On June 12th, 2025 a subset of Golioth platform services, including stream and OTA, experienced an outage that impacted customer devices. While the degraded availability of the Golioth platform was linked to outages on other cloud platforms, we take full responsibility for the impact on our customers. We are deeply sorry, and we will be taking steps to eliminate single points of failure that were exposed by this incident.
Timeline
The first signs of disruption were observed by the Golioth engineering team at 18:10 UTC when metric absence alerts fired on our monitoring notification channels. These alerts are an indication that the platform may be experiencing issues that are not triggering alerts due to degraded observability. We confirmed at this time that we were unable to access the console and APIs of our metrics and alerting provider, significantly reducing our platform visibility. At this point in time, the Golioth console remained fully functional, and devices in our test fleet remained connected to the platform.
We quickly verified that we still had management access to our compute clusters, allowing us to access logging and metrics directly from our services. At this point we observed issues with streaming data ingestion and processing, while other services appeared to remain stable. We took action to update status.golioth.io at 18:14 UTC in order to notify customers of the degraded stream processing functionality. We also began exercising the OTA service to determine whether devices were able to access and download assets. Unfortunately, our status page was also impacted by provider outages.

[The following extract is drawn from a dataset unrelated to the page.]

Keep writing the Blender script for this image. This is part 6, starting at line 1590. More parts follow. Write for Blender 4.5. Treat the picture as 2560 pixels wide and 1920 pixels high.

After identifying issues with the OTA service, and observing status page update failures, we posted on the Golioth forum at 18:51 UTC to inform customers of scope of the outage. At this point in time, underlying service providers still reported no issues, though our knowledge of the Golioth platform architecture led us to believe that failure to authenticate to managed service offerings seemed to be the root cause of the outage.
As we started to receive information about the outage from service providers, we began working towards diverting traffic to alternative managed and self-hosted service offerings. During this time, we continued to provide updates on the forum. We observed OTA operations beginning to recover shortly before 20:16 UTC. By 20:28 UTC, errors emitted from streaming data ingestion began to subside. Golioth’s platform architecture is designed to handle degraded stream processing gracefully. Because of this, as the service is recovering, newly ingested data may experience slight delays in delivery as data that was ingested while the service was unavailable is processed. By 21:00 UTC, we were able to verify that any heightened delivery latency had subsided.
Remediation
When an incident occurs, our most critical responsibility to our customers is communication. Given this, our inability to immediately update our status page with accurate and timely information is especially unfortunate. While the likelihood of simultaneous outages of multiple service providers is low, incidents such as this one have revealed brittle infrastructure in our status reporting machinery. We will be taking immediate steps to provide a more robust offering.
In a similar vein, the loss of metrics visualization and alerting infrastructure during this outage was disappointing. Our ability to directly access services, combined with our familiarity with visualization tooling that can be run locally, allowed us to obtain a fairly clear picture of the scope of the incident. However, this process ideally would be much faster and alerting infrastructure would automatically failover from one provider to another. Fortunately, our instrumentation of metric absence alerts still allowed us to respond quickly to this incident.
While we were pleased that the impact of managed services outages remained isolated to the components of the Golioth platform that directly interact with those services, stream and OTA are critical for our customers and any downtime can cause significant negative impact on their products. As previously mentioned, when issues were observed, we began to take steps towards moving stream and OTA traffic to alternative infrastructure.
While all Golioth services are thoughtfully designed to be agnostic of a particular managed infrastructure offering, the provisioning of alternative infrastructure and the reconfiguration of services to target it is not a fully automated process. Because of this, we made a calculated decision not to divert traffic in the early stages of this incident. This process should be fully automated, and there should be seamless transition from one infrastructure provider to another. There are both short and long term action items that we will be taking to improve our posture in this area.
Upon service recovery, Golioth stream processing infrastructure began to churn through any data that had been successfully ingested immediately during or immediately prior to the beginning of the incident. As expected, our services and compute clusters automatically horizontally scaled to handle this temporary period of increased load, and previously implemented flow controls ensured that services were not overwhelmed during this period. However, we were able to identify a few minor improvements with respect to load balancing and scalability, which could have expedited the recovery process in this instance. Some of the changes have already been deployed to production since yesterday’s incident.
Looking Forward
In the hours since this incident, we have been able to identify key areas of improvement. We will continue working through our remediation strategy, and we will be evaluating larger scale architectural changes to our multi-tenant SaaS offering to reduce the impact of any future service provider outages. We take the reliability of the Golioth platform very seriously, and we welcome any inquiries from individual customers regarding the impact of the outage on their device fleets. We apologize again for the disruption and look forward to offering improved availability moving forward.